Trying to break into the residential housing scene is a layered fabrication technology. Named Contour Crafting, this technology reads CAD drawings and then layers concrete for full-sized houses like a gigantic 3D printer. Developed by Dr. Behrokh Khoshnevis at the University of Southern California, the system is estimated to complete a house in under 24 hours (likely a small house, not a mansion).

An old animation from 2008 shows the idea behind Contour Crafting:

The task of building a house with this machine is not fully autonomous: installing doors, windows, and other commodities would need to be performed by workers. Plumbing and electrical wouldn't be spewing out of the machine either. Bottom line: we're still a ways from creating a bot that can plop down an entire house ready-to-go, furniture and everything installed.

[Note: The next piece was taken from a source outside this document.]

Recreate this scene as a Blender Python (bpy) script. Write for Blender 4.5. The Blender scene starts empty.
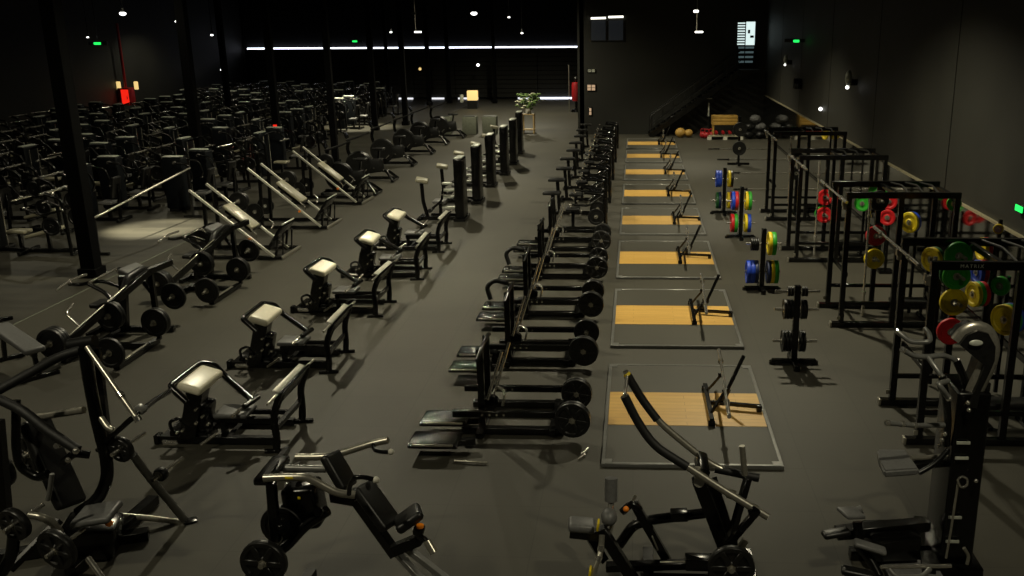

Still, eliminating the walls is a large step towards seeing that day.

And if you'd rather go old-school with your new house, another robot will lay bricks for you. The company FastBrick (fitting name there) works off CAD drawings like Contour Crafting, and can lay up to 1,000 bricks an hour. Building an exterior every two or three days, accommodations can even be made for electrical and plumbing (which takes away yet another step. Even if a human still does need to install the wires and pipes).

So, you have your house. What about your driveway? No need to worry: the German company Tiger Stone has a paving machine. Though it does need to be fed bricks by two or three workers (perhaps one day there will be no extra help necessary), the machine arranges the bricks together and lays them down on the road, completed. With a sensor that can follow curbs, this paver can manage 3,226 square feet a day (an average human can only manage 75 or 100).

Far removed from the residential scene and deeper in the grim of construction are automated mining haul trucks. These bad boys released from Caterpillar are running fully autonomous on mining sites in Australia. Obviously, there are managers overseeing the machines from offices (not sure we want a driverless mining truck running amok from a short-circuit). Still, humans aren't on site. These trucks are running fully autonomous.

Dozens of other companies and universities are working towards making the construction scene automatized. Though we are making great strides, it seems we are still far from machines that output completed buildings in five seconds like those promised in the future of Disney's Meet the Robinsons.